After re-reading OP's question, here's more details as far as I know about the coloring problem.

Define depth be the maximum # of conflicts at all time. Logically we know depth is the lower bound, but we have to proof it is the upper bound as well (by contradiction).

Proof

The proof needs to SORT INTERVALS BY START TIME IN ASCENDING ORDER or FINISH TIME IN DESCENDING ORDER, as shown follow:

Assume the depth of the interval set is d, and the answer is greater than d. Let x be the first interval we process that is using resources d+1, as the processing order is sort by start time ascending, it means there is at least d intervals that start before x and has conflict with x, then the depth of the set is at least d+1, contradiction. So d = depth is also the upper bound of the answer, it is the optimal answer of interval coloring.

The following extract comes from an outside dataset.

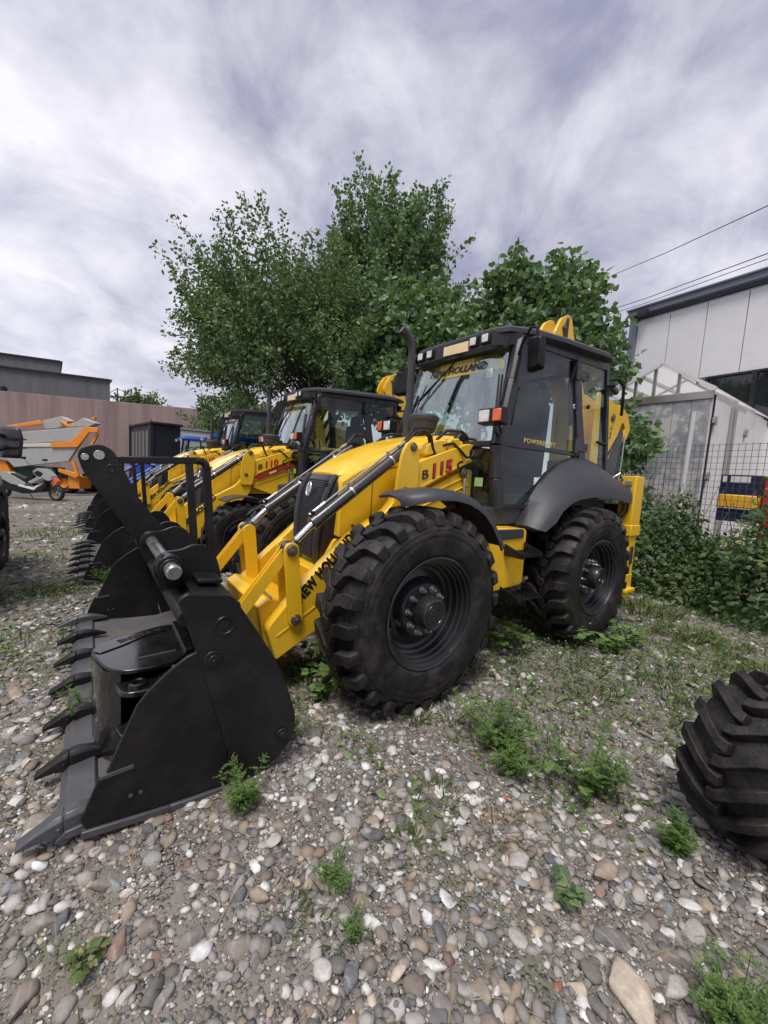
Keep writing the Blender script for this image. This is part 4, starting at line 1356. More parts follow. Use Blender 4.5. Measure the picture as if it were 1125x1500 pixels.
# ------------------------------------------------------------------ digging bucket lying in the loader bucket
def make_dig_bucket():
    root = empty('digging_bucket', (3.77, 0.62, 0.17), 0.0, 'glossy black digging bucket lying on its side in the nearest loader bucket', 'bucket')
    # local xy outline of the side cheek (bucket axis is upright)
    out = [(0.196, 0.02), (0.205, -0.03), (0.185, -0.08), (0.154, -0.11), (0.05, -0.155), (-0.07, -0.20), (-0.17, -0.215), (-0.23, -0.17), (-0.20, 0.0), (-0.165, 0.21), (-0.12, 0.262), (0.00, 0.275), (0.10, 0.255), (0.155, 0.18)]
    out = rounded(out, [0.08] * 5 + [0.03] * 4 + [0.05] * 5)
    H = 0.42
    mb = MB()
    n = len(out)

    def slab(pts, z0, z1):
        k = len(pts)
        mb.add([(x, y, z0) for x, y in pts] + [(x, y, z1) for x, y in pts], [tuple(range(k))[::-1], tuple(range(k, 2 * k))] + [(i, (i + 1) % k, k + (i + 1) % k, k + i) for i in range(k)])
    slab(out, H, H + 0.02)
    b = mb.build('cheek_plate', GLB, root, bevel=0.004)
    mb = MB()
    slab(out, 0.0, 0.018)
    mb.build('cheek_plate', GLB, root, bevel=0.004)
    # wrapper between the cheeks, open on the near side
    wr = [(0.17, 0.17), (0.196, 0.02), (0.205, -0.03), (0.185, -0.08), (0.154, -0.11), (0.05, -0.155), (-0.07, -0.20), (-0.17, -0.215)]
    wr = [(0.10, 0.235)] + wr
    mb = MB()
    inn = [(x * 0.95, y * 0.95) for x, y in wr]
    slab(wr + inn[::-1], 0.018, H)
    mb.build('wrapper_plate', GLB, root, ang=50)
    # strengthening strip with lettering
    mb = MB()
    st = rounded([(0.150, -0.10), (0.04, -0.150), (-0.08, -0.195), (-0.165, -0.205), (-0.15, -0.13), (-0.03, -0.10), (0.08, -0.02), (0.17, 0.03), (0.197, 0.0), (0.190, -0.06)], 0.03)
    slab(st, H + 0.0205, H + 0.026)
    mb.build('edge_strip', GLB, root, bevel=0.002)
    text_obj('cheek_lettering', 'A. KARNE', 0.050, BLT, root, (-0.10, -0.170, H + 0.0265), (0.92, 0.38, 0), (-0.38, 0.92, 0), bold=0.001, depth=0.002)
    mb = MB()
    mb.tube([(-0.13, 0.15, H + 0.022), (0.03, 0.16, H + 0.022)], 0.004, 6)
    mb.build('weld_bead', WRL, root)
    # hinge ears with two pin bushes on the near side
    mb = MB()
    ear = rounded([(0.13, 0.20), (0.10, 0.34), (-0.12, 0.36), (-0.15, 0.22)], 0.05)
    slab(ear, H - 0.07, H - 0.045)
    mb.build('hinge_ear', GLB, root, bevel=0.005)
    mb = MB()
    slab(ear, H - 0.27, H - 0.245)
    mb.build('hinge_ear', GLB, root, bevel=0.005)
    for x in (0.04, -0.07):
        mb = MB()
        M = Matrix.Translation((x, 0.295, H - 0.045)) @ Matrix.Rotation(R(90), 4, 'X')
        mb.lathe([(0.022, -0.03), (0.022, 0.018), (0.028, 0.022), (0.036, 0.018), (0.038, 0.0)], 24, M)
        mb.build('pin_bush', GLB, root)
    # cutting lip and side cutters at the far end
    mb = MB()
    mb.box((-0.21, -0.02, H / 2), (0.03, 0.36, H - 0.03))
    mb.build('lip_plate', WRN, root, bevel=0.003)
    for z in (0.05, 0.19, 0.33):
        mb = MB()
        mb.bar((-0.20, -0.20, z), (-0.28, -0.26, z), 0.05, 0.035)
        mb.bar((-0.22, -0.10, z), (-0.30, -0.11, z), 0.04, 0.035)
        mb.build('lip_tooth', GLB, root, bevel=0.004)
    mb = MB()
    mb.add([(-0.17, -0.215, H + 0.022), (-0.165, 0.21, H + 0.022), (-0.27, 0.18, H + 0.022), (-0.30, 0.10, H + 0.022), (-0.26, 0.02, H + 0.022), (-0.32, -0.08, H + 0.022), (-0.29, -0.20, H + 0.022),
            (-0.17, -0.215, H + 0.036), (-0.165, 0.21, H + 0.036), (-0.27, 0.18, H + 0.036), (-0.30, 0.10, H + 0.036), (-0.26, 0.02, H + 0.036), (-0.32, -0.08, H + 0.036), (-0.29, -0.20, H + 0.036)],
           [(0, 1, 2, 3, 4, 5, 6), (13, 12, 11, 10, 9, 8, 7)] + [(i, (i + 1) % 7, 7 + (i + 1) % 7, 7 + i) for i in range(7)])
    mb.build('side_cutter', GLB, root, bevel=0.002)
    return root


make_dig_bucket()

# ------------------------------------------------------------------ ground
def soil_mat():
    m = bpy.data.materials.new('gravelly_soil')
    m.use_nodes = True
    n = NT(m.node_tree)
    out = n('ShaderNodeOutputMaterial')
    ge = n('ShaderNodeNewGeometry')
    pos = ge.outputs['Position']
    nz = n('ShaderNodeTexNoise', {'Vector': pos, 'Scale': 0.55, 'Detail': 8.0, 'Roughness': 0.65})
    soil = n.ramp(nz.outputs[0], [(0.35, (0.165, 0.145, 0.125)), (0.55, (0.22, 0.198, 0.175)), (0.7, (0.31, 0.285, 0.26))])
    cols = []
    hs = []
    for sc in (38.0, 85.0):
        vo = n('ShaderNodeTexVoronoi', {'Vector': pos, 'Scale': sc, 'Randomness': 1.0})
        sp = n('ShaderNodeSeparateColor', {0: vo.outputs['Color']})
        pc = n.ramp(sp.outputs[0], [(0.0, (0.10, 0.09, 0.08)), (0.35, (0.18, 0.16, 0.145)), (0.6, (0.26, 0.24, 0.22)), (0.82, (0.34, 0.29, 0.235)), (1.0, (0.64, 0.62, 0.59))])
        mk = n('ShaderNodeMapRange', {'Value': vo.outputs['Distance'], 'From Min': 0.30, 'From Max': 0.52, 'To Min': 1.0, 'To Max': 0.0})
        on = n('ShaderNodeMapRange', {'Value': sp.outputs[1], 'From Min': 0.25, 'From Max': 0.35, 'To Min': 0.0, 'To Max': 1.0})
        f = n.math('MULTIPLY', mk.outputs[0], on.outputs[0])
        cols.append((pc, f))
        hs.append(f)
    c = n.mix(cols[1][1], soil, cols[1][0])
    c = n.mix(cols[0][1], c, cols[0][0])
    # mossy, weedy ground in patches
    n3 = n('ShaderNodeTexNoise', {'Vector': pos, 'Scale': 0.8, 'Detail': 7.0, 'Roughness': 0.6})
    gm = n('ShaderNodeMapRange', {'Value': n3.outputs[0], 'From Min': 0.52, 'From Max': 0.66, 'To Min': 0.0, 'To Max': 0.65})
    n4 = n('ShaderNodeTexNoise', {'Vector': pos, 'Scale': 45.0, 'Detail': 4.0})
    gg = n.ramp(n4.outputs[0], [(0.35, (0.055, 0.085, 0.024)), (0.6, (0.10, 0.125, 0.045)), (0.75, (0.19, 0.165, 0.09))])
    c = n.mix(gm.outputs[0], c, gg)
    pb = n('ShaderNodeBsdfPrincipled', {'Base Color': c, 'Roughness': 0.9, 'Specular IOR Level': 0.2})
    h = n.math('ADD', hs[0], n.math('MULTIPLY', hs[1], 0.5))
    n.link(bump_of(n, h, 0.9, 0.012), pb.inputs['Normal'])
    n.link(pb.outputs[0], out.inputs[0])
    return m


def make_ground():
    def axis(lo, hi, dense_lo, dense_hi, step):
        a = [lo]
        x = dense_lo
        left = list(np.geomspace(1, dense_lo - lo + 1, 12) - 1)
        a = [dense_lo - v for v in left[::-1]]
        a = a[:-1] + list(np.arange(dense_lo, dense_hi, step))
        a += [dense_hi + v for v in (np.geomspace(1, hi - dense_hi + 1, 12) - 1)]
        return np.array(a)
    X = axis(-260, 260, -8, 9, 0.14)
    Y = axis(-420, 120, -20, 6, 0.14)
    gx, gy = np.meshgrid(X, Y, indexing='ij')
    gz = ground_z(gx, gy)
    near = (gx > -8) & (gx < 9) & (gy > -14) & (gy < 6)
    gz = gz + near * (rng.random(gz.shape) - 0.5) * 0.012
    v = np.stack([gx, gy, gz], -1).reshape(-1, 3)
    nx, ny = len(X), len(Y)
    idx = np.arange(nx * ny).reshape(nx, ny)
    f = np.stack([idx[:-1, :-1], idx[1:, :-1], idx[1:, 1:], idx[:-1, 1:]], -1).reshape(-1, 4)
    me = bpy.data.meshes.new('ground')
    me.from_pydata(v.tolist(), [], f.tolist())
    me.materials.append(soil_mat())
    for p in me.polygons:
        p.use_smooth = True
    o = bpy.data.objects.new('ground', me)
    COL.objects.link(o)
    return tag(o, kind='structure')


ground = make_ground()


def fast_mesh(name, V, F, m, v=None, col=None, smooth=True):
    """V (n,3), F (m,k) numpy; optional per-vertex scalar v and colour col"""
    me = bpy.data.meshes.new(name)
    V = np.ascontiguousarray(V, dtype=np.float32)
    F = np.ascontiguousarray(F, dtype=np.int32)
    k = F.shape[1]
    me.vertices.add(len(V))
    me.vertices.foreach_set('co', V.ravel())
    me.loops.add(F.size)
    me.loops.foreach_set('vertex_index', F.ravel())
    me.polygons.add(len(F))
    me.polygons.foreach_set('loop_start', np.arange(0, F.size, k, dtype=np.int32))
    me.polygons.foreach_set('use_smooth', np.full(len(F), smooth))
    me.update(calc_edges=True)
    if v is not None:
        a = me.attributes.new('v', 'FLOAT', 'POINT')
        a.data.foreach_set('value', np.ascontiguousarray(v, dtype=np.float32))
    if col is not None:
        a = me.attributes.new('Col', 'FLOAT_COLOR', 'POINT')
        c4 = np.concatenate([col, np.ones((len(col), 1))], 1).astype(np.float32)
        a.data.foreach_set('color', c4.ravel())
    me.materials.append(m)
    return me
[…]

Note that if you sort by start time descending, or finish time ascending, then you cannot use the same reasoning.

Concepts / Goal

Now we know depth is the answer, we have to find it. Concept-wise, it DOES NOT matter if you find by using start time or finish time, ascending or descending, all options can give you the depth of the interval set.

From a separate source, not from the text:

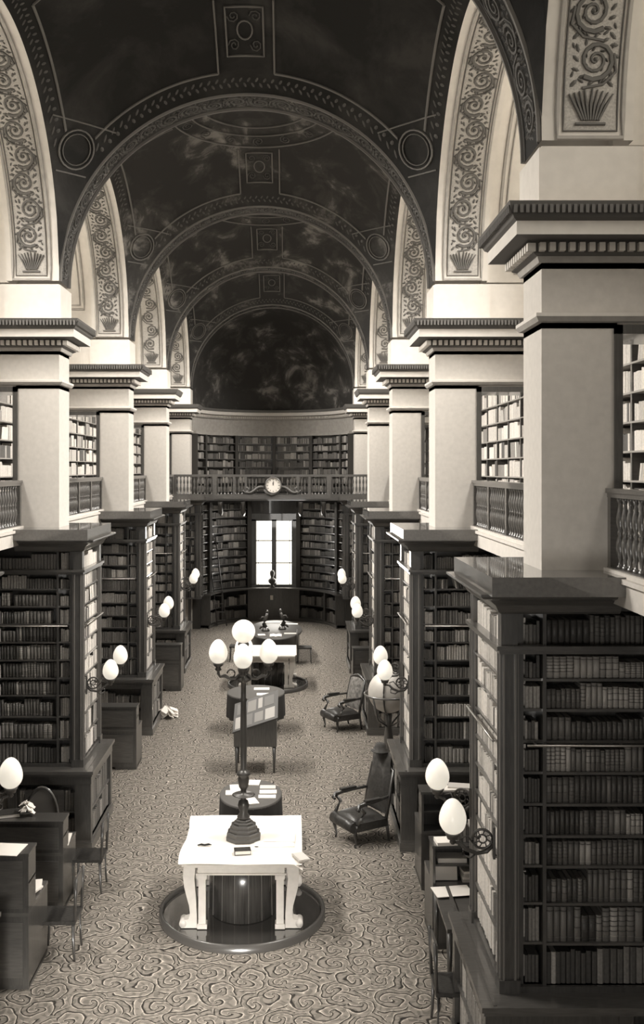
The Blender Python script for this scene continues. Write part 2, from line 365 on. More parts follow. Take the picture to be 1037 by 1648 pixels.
# side arches: bright soffits with scroll panels, bay vault and lunette
RS = (P-TH)/2
for n in range(-1, 4):
    ym = (yr(n)+yf(n+1))/2
    for s in (-1, 1):
        mb = MB()
        def cyl(r, o0, o1, m):
            mb.sheet(40, 1, lambda u, v: (s*(HW+o0+(o1-o0)*v), ym-r*math.cos(PI*u), ZS+r*math.sin(PI*u)), m, True)
        cyl(RS, 0, .80, 0)
        mb.sheet(40, 1, lambda u, v: (s*(HW+.80), ym-(RS+.13*v)*math.cos(PI*u), ZS+(RS+.13*v)*math.sin(PI*u)), 0, True)
        cyl(RS+.13, .80, OUT_WALL, 0)
        mp = lambda u, v, h: (s*(HW+.42+u), ym-(RS-.004-h)*math.cos(v/RS), ZS+(RS-.003-h)*math.sin(v/RS))
        for lo, hi in ((.02, PI/2*RS-.05), (PI/2*RS+.05, PI*RS-.02)):
            fr = []
            uu = .285
            m_ = 22
            fr = [(-uu, lo+(hi-lo)*i/m_) for i in range(m_+1)]+[(uu, hi-(hi-lo)*i/m_) for i in range(m_+1)]
            mb.ribbon(fr, .045, .02, mp, 2, True)
            uu = .235
            fr = [(-uu, lo+.06+(hi-lo-.12)*i/m_) for i in range(m_+1)]+[(uu, hi-.06-(hi-lo-.12)*i/m_) for i in range(m_+1)]
            mb.ribbon(fr, .014, .012, mp, 1, True)
            up = lo < 1
            mb.sheet(1, 20, lambda u, v: mp(-.225+.45*u, lo+.07+(hi-lo-.14)*v, 0), 3, True)
            a, b_ = (lo+.46, hi-.1) if up else (lo+.1, hi-.46)
            scroll_band(mb, a, b_, .215, mp, .40, 1, n < 2)
            vb = lo+.12 if up else hi-.12; sg = 1 if up else -1      # acanthus at the foot
            mb.ribbon([(-.13, vb), (.13, vb)], .03, .02, mp, 1)
            for q in range(-4, 5):
                an = q*.24; mb.ribbon([(q*.018, vb+sg*.03), (q*.034, vb+sg*.16), (q*.045+math.copysign(.012, q), vb+sg*(.30-.012*abs(q)))], [.022, .030, .012], .02, mp, 1)
        # coffer frames and rosette of the deep bay vault
        r2 = RS+.13
        mp2 = lambda u, v, h: (s*(HW+1.38+u), ym-(r2-.003-h)*math.cos(v/r2), ZS+(r2-.003-h)*math.sin(v/r2))
        for lo, hi in ((.62, 3.4), (PI*r2-3.4, PI*r2-.62)):
            for uu, ww in ((.40, .05), (.31, .025)):
                e = (.40-uu)
                fr = [(-uu, lo+e+(hi-lo-2*e)*i/14) for i in range(15)]+[(uu, hi-e-(hi-lo-2*e)*i/14) for i in range(15)]
                mb.ribbon(fr, ww, .02, mp2, 2, True)
        for c in (.28, PI*r2-.28):
            mb.ribbon([(-.15, c-.15), (.15, c-.15), (.15, c+.15), (-.15, c+.15)], .03, .02, mp2, 2, True)
            for q in range(8): a = q*PI/4; mb.blob(.07*math.cos(a), c+.07*math.sin(a), a, .045, .02, .015, mp2, 2)
        struct('ceiling_bay_%s_%d' % (side(s), n+2), mb, [STUCCO, SCROLL, GREYST, PANELG])
        # lunette wall and window
        mb = MB(); xo = s*(HW+OUT_WALL); ri = 2.45
        mb.sheet(32, 1, lambda u, v: (xo, ym-(ri+(r2-ri)*v)*math.cos(PI*u), ZS+.15*(1-v)+(ri+(r2-ri)*v)*math.sin(PI*u)), 0)
        mb.box(xo-.02*s, xo+.1*s, ym-r2, ym+r2, 8.2, ZS+.15)
        for q in (-1.4, -.7, 0, .7, 1.4): mb.box(xo-.03*s, xo, ym+q-.03, ym+q+.03, ZS+.15, ZS+.15+math.sqrt(ri**2-q*q)-.01, 1)
        mb.box(xo-.03*s, xo, ym-ri, ym+ri, ZS+1.05, ZS+1.11, 1)
        struct('wall_lunette_%s_%d' % (side(s), n+2), mb, [STUCCO, GREYST])
        mb = MB(); b = 0; mb.v.append((xo+.03*s, ym, ZS+.15))
        for i in range(33): mb.v.append((xo+.03*s, ym-ri*math.cos(PI*i/32), ZS+.15+ri*math.sin(PI*i/32)))
        for i in range(32): mb.face([0, 1+i, 2+i])
        struct('window_%d' % (2+2*(n+2)+(s > 0)), mb, DAYL)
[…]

Implementation Consideration

However, for implementation, if you have to find it in O(n lg n), you will have to make use of GREEDY METHOD + some DATA STRUCTURES, which probably need the intervals have some kind of ordering. But that's another story, it's for implementation, concept-wise, it does not matter, you only want to find the depth of the interval set.

TL;DR

For interval scheduling problem, the greedy method indeed itself is already the optimal strategy; while for interval coloring problem, greedy method only help to proof depth is the answer, and can be used in the implementation to find the depth (but not in the way as shown in @btilly's counter example)

1
votes

Actually, the version of the algorithm you may see sorting the inputs with starting time may not work for the finish time. The key point here is that in the algorithm, when more than one color is available, the rule is to assign arbitrarily. The counter example above illustrates this point.

If you want to use the order of finish time instead, one change needs to be made to the algorithm. Let's assume for every existing color i, among all the interval colored by i, the largest finish time is F_i. Then when more than one color is available, the rule is to color the interval with the available color that has the largest F_i.

If you make this change, the algorithm works for order in finish time. I run simulation and also write done formal proof for this.

The intuition is simple, since the sorting is by finish time, the current interval you are assigning, you don't want it to take to much resource. Although there may be two color available, you want to use the one that is less "expensive", to save space for the next interval which may actually starts before the current one and ends after current one.

Let's use the example above, A: (0, 2) (5, 6) B: (1, 4) C: (3, 7) This does not work because when assigning (5,6), A is chosen, however, if following my version of the algorithm, we know the ending on A is 2, ending on B is 4, so you choose B, with the largest ending. This saves the spot for (3,7) which starts early than (5,6) but ends later.

We do not have this kind problem when ordering with starting time, because since the order is by starting time, you know after the current job, no further job will start earlier, so you don't need to save that resource.

Note, although this may be a way to make the order of finish time work, the running time is larger than the original algorithm with order of start time. since you will have to run through all color to find the one not only available but has largest ending.